If you happen to have been following this blog for a while, you might have noticed that I've been gone for a month. I've been on a pen-and-paper journaling hiatus as well. Sometimes you just need to live life and not write about it.
August has been eventful, but slow and relaxed. I moved back home at the beginning of the month, and spent the last two weeks out in Colorado, which was quite an adventure.
I've never really taken a big road trip. I've also never been further West than Tenessee, so I've always felt like big puzzle pieces have been missing in my mental picture of America. Three friends and I crammed a car full of luggage and drove almost 2,000 miles across the country to Colorado. Including our return journey, we passed through Tennessee, Arkansas, Oklahoma, Texas, New Mexico, Kansas, Missouri, Illinois, Indiana, Kentucky.

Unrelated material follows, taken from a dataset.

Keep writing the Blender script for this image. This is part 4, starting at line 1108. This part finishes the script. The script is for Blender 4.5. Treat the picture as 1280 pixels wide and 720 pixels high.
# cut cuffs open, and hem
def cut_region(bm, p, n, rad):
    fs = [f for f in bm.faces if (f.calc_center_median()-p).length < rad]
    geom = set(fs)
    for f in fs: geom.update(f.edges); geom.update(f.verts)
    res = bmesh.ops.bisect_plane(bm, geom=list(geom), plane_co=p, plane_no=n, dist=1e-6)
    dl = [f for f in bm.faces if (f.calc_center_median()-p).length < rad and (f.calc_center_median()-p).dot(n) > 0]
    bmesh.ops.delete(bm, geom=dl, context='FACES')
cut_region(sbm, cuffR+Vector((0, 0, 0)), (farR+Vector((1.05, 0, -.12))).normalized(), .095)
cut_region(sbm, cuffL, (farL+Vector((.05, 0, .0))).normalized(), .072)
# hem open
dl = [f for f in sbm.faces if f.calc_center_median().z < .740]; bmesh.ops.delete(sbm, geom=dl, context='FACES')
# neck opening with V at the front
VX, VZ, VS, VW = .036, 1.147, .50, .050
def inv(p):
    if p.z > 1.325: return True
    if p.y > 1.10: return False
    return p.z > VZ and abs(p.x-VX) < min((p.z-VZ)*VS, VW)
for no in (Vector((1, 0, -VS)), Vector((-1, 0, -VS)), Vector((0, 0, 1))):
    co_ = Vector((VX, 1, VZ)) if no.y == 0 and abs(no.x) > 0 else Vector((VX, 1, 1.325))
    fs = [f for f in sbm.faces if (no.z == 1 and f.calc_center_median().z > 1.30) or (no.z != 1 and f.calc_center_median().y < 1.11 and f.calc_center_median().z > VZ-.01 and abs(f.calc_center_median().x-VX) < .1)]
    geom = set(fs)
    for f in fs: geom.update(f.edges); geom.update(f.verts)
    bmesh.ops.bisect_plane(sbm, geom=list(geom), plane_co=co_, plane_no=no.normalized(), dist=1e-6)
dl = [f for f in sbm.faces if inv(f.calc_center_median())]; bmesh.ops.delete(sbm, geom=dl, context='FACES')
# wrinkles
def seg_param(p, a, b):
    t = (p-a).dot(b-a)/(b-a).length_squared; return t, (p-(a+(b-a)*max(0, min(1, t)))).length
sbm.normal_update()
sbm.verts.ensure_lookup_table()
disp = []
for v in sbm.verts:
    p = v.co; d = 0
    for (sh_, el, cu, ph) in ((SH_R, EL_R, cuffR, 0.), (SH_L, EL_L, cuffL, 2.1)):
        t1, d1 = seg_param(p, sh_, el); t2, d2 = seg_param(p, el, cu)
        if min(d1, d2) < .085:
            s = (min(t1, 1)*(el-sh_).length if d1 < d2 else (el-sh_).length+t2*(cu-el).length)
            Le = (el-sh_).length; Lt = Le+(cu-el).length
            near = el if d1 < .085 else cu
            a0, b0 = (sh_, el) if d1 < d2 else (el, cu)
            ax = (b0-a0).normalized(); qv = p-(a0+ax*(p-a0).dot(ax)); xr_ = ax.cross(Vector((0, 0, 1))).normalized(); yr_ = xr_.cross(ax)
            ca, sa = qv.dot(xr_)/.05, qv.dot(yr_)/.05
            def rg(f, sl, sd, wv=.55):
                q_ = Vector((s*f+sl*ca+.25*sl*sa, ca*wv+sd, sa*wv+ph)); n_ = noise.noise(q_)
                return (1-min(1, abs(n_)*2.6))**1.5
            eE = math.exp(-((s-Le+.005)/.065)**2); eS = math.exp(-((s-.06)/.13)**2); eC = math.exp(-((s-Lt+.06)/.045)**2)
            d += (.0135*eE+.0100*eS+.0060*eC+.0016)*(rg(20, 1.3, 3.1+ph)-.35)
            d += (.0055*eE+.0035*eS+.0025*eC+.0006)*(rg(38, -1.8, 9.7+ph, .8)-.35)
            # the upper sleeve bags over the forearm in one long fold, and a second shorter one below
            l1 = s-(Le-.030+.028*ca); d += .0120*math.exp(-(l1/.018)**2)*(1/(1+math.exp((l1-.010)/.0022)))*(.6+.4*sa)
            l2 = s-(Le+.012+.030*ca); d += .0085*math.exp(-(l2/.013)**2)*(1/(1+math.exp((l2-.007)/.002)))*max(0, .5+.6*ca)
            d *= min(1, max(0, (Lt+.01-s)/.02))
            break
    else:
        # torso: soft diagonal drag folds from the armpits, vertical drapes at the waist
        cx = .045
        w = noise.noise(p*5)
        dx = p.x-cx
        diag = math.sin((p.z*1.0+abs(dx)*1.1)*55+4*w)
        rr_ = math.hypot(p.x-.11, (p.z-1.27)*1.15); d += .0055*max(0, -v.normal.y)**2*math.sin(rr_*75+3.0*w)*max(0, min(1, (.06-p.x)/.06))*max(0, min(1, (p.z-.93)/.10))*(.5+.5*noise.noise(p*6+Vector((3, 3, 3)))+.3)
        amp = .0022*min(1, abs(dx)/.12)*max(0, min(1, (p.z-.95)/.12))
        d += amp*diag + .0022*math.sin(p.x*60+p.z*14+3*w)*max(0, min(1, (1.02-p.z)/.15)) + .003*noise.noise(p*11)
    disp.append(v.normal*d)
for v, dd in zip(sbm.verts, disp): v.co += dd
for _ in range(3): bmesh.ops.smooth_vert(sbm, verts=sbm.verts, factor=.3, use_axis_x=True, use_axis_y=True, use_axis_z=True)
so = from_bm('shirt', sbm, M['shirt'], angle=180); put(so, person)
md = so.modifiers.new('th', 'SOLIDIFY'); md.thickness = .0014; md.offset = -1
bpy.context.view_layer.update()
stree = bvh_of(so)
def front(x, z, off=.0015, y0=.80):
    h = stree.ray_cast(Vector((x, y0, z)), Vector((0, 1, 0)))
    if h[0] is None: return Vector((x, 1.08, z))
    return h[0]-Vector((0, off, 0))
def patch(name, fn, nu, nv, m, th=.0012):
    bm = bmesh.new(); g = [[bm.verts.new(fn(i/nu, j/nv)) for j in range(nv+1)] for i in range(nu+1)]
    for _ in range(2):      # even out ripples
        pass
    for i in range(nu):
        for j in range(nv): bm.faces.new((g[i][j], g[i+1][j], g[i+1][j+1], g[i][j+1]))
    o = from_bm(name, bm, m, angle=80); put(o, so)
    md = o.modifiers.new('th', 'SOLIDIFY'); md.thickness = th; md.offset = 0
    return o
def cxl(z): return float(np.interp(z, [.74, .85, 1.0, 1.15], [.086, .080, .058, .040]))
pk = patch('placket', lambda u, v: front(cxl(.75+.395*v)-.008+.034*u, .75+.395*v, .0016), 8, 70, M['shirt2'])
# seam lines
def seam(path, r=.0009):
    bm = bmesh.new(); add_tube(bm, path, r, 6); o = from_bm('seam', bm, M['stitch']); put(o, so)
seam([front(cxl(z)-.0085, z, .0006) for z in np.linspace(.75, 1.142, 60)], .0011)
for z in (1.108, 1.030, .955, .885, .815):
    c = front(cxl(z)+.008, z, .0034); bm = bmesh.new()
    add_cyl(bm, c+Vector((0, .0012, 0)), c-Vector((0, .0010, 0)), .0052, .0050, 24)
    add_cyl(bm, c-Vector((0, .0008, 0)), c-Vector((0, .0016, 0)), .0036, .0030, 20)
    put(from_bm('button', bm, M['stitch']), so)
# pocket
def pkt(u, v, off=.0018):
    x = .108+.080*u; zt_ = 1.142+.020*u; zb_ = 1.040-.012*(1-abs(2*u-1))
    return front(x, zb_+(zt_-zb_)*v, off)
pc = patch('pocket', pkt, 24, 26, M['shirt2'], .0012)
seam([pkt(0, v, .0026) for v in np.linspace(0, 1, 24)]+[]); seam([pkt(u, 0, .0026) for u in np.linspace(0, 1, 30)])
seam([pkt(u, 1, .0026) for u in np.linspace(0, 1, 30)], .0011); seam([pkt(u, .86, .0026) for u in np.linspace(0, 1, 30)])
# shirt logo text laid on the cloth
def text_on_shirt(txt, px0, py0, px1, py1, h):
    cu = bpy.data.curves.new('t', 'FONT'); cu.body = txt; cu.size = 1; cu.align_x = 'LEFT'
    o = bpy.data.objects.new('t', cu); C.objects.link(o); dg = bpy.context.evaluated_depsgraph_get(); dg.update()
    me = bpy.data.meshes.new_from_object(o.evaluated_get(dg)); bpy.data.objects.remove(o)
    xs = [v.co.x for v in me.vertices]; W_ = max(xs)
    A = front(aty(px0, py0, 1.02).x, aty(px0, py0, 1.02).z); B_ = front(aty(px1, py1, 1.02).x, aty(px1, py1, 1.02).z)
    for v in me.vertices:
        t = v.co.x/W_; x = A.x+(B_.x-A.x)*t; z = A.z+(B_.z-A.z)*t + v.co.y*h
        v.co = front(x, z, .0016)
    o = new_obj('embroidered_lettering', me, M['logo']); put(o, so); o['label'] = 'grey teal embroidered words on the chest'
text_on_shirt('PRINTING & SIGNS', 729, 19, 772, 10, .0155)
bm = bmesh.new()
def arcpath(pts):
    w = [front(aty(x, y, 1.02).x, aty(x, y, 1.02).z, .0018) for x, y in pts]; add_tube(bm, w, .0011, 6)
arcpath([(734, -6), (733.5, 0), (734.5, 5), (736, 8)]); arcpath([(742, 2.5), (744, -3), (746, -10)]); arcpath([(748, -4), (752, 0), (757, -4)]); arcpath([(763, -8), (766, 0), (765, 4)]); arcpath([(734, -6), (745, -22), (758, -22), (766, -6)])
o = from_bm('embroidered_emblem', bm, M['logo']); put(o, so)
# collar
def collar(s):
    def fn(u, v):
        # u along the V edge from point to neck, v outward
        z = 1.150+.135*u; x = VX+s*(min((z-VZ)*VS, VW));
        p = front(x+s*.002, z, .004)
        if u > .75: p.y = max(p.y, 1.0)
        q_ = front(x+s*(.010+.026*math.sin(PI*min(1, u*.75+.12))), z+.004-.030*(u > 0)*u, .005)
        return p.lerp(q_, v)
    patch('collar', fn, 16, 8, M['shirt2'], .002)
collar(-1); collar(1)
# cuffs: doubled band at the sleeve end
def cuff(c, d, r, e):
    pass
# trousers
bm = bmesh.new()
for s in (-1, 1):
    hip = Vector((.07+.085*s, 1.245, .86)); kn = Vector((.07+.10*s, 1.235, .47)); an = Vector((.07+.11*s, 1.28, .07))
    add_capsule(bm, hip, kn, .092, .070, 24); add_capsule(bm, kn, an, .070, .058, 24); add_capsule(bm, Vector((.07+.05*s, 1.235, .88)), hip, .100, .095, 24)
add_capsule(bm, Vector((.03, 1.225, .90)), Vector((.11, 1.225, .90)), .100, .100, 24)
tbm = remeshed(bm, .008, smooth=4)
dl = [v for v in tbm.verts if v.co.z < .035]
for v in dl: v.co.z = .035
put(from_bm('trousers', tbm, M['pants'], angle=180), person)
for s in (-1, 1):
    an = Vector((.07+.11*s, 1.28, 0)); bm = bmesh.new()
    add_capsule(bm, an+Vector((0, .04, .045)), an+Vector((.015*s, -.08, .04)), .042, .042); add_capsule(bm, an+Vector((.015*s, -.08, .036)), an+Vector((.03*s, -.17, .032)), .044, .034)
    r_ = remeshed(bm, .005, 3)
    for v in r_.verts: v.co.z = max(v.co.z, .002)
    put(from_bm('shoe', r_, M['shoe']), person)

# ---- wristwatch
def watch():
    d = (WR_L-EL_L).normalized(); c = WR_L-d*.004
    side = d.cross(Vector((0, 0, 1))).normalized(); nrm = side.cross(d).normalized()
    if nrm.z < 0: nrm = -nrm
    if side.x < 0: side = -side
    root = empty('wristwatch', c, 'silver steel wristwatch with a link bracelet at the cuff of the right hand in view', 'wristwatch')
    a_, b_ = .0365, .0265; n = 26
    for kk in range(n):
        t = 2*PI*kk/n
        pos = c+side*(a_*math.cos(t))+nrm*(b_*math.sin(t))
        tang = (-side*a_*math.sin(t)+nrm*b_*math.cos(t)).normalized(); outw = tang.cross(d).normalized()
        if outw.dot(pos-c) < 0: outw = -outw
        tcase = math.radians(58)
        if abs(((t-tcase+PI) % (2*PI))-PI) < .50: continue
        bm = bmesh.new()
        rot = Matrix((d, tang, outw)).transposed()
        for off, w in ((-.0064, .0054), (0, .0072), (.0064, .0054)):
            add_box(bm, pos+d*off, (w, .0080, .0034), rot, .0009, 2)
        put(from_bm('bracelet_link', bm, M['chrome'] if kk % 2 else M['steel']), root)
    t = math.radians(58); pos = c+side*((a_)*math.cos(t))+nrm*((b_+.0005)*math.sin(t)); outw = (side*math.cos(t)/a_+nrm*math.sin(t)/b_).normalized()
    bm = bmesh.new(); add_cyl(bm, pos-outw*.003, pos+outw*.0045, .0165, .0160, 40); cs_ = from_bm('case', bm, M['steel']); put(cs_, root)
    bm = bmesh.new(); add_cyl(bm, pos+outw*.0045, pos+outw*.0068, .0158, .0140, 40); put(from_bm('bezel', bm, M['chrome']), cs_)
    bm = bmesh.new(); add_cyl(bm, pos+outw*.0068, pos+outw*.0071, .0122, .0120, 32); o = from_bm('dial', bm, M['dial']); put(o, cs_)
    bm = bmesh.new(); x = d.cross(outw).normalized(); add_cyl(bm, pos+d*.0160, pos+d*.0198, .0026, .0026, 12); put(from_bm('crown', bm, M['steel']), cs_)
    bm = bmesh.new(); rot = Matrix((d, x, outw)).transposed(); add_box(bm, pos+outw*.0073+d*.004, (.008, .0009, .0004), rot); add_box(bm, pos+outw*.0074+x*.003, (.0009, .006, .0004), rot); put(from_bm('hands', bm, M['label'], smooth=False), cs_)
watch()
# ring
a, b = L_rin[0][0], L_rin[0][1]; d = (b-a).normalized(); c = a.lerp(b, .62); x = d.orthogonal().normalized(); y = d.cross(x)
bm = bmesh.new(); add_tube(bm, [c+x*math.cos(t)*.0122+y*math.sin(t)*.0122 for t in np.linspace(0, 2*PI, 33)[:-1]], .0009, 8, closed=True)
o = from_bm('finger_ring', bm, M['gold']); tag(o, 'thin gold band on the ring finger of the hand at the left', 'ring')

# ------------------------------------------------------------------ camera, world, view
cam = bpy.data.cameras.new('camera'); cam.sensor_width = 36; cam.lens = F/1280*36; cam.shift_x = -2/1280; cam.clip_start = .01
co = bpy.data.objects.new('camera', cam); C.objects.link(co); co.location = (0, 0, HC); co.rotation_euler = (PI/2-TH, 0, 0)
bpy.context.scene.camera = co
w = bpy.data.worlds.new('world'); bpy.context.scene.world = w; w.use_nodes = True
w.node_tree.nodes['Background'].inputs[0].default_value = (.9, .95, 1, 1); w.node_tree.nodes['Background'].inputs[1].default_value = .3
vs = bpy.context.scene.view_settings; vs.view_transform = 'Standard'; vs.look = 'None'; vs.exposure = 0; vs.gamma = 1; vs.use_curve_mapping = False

I must confess that I hold a bit of a grudge against Arkansas and Kansas, as these are the states that we drove through entirely in the night hours, as I was either struggling to sleep in the backseat or fighting to stay awake at the wheel. I thought the drive itself might be miserable, but when you're with good friends, anything can be fun.
The trip might have been worth it even if we had never made it to Colorado. I say this because driving through New Mexico was one of the most breathtaking experiences of my life. I've never seen the desert, and parts of it were so majestic that I simply had to cry tears of joy as I drove through it. I have a newfound awe for the sheer diversity of landscapes that can be found in our enormous nation.
We arrived at our cabin in Silverton, Colorado late at night, so waking up the next morning was an incredible thrill. I looked out my bedroom window to see huge, towering mountains on every side. I ran outside into the freezing air and slowly looked around at the sunny view around me (I'm sure my jaw was hanging open). Our little cabin (built by one of my friend's parents) was in the middle of a valley, surrounded on every side by enormous rocky mountains, tall spruce trees, flowing creeks, and tall marsh grasses still covered in sparkling frost from the night before.
While I still have an enormous amount of pride in my homestate of North Carolina, I have to say that our small town in Colorado was the most beautiful place I've ever seen. I told a local man that opinion during our stay and he asked incredulously, "Well have you ever been to Europe?" I told him that I had, yet I had still not seen anything to rival this landscape.
Every day of our trip was mostly the same.....Waking up early to drink coffee and read books or bundling up to take individual walks around the cabin land, then setting out to drive alon
g the narrow, rocky mountain roads and go on long, beautiful hikes. The trip was a rather humbling experience....I considered myself a pretty tough hiker before attempting these mountains, which are entirely different than anything I've climbed in North Carolina. I kept remembering the advice a well-weathered older Silvertonian man gave us at the beginning of the week: "Pain is temporary, but suffering is always voluntary."
We took increasingly difficult hikes leading up to our last big day, an eight hour on Mt. Sneffles, one of Colorado's massive peaks above 14,000 ft. It was physically exhuasting, incredibly challenging (and a bit dangerous) , but finally making it to the summit was incredibly rewarding in so many ways. We could see for over 150 miles in every direction across the San Juan Mountain Range. It was almost hard to stand still because I kept wanting to turn my head in every direction so I could somehow drink it all in at once. Every day, every hike, every moment out on the land felt like we were somehow living in a scene from a movie.....I've never seen such majestic landscapes with my own eyes. Even the mountain air felt crisp and clean, the water tasted pure and delicious. I keep going back to look at pictures and real
izing that they can't begin to capture the experience of feasting on those mountains.
I found myself uncontrollably drawn to the Psalms whenever I would pick up a Bible, understanding the psalmist's enthusiastic, passionate praise of God as Creator in a new way. I felt immense gratitude and a sense of my own mortality and frailty in the face of the overwhelming splendor. One cannot help feeling extraordinarily small, yet so magnificently loved to be in the midst of such a landscape.
As I soaked in the delightful sounds of one of our mountain music jams with some of the town's hospitible residents, I kept thinking how much I wished I could move out to a place like Silverton, but a conversation with one of the grizzled, seasoned locals kept coming back to mind. When we gushed about the magnificence of the place, he cautioned us that too many people move out there thinking they'll find themselves or that they'll find contentment. "You'd better already know yourself before you come out here. People need to be content inside their own soul before they move out to a place like this hoping to find it."
For now, I'm just thankful I got a taste of the beauty, and I sincerly hope to experience it again someday....
And I'm slightly in shock that I'll be leaving again in a little over a week! Wow.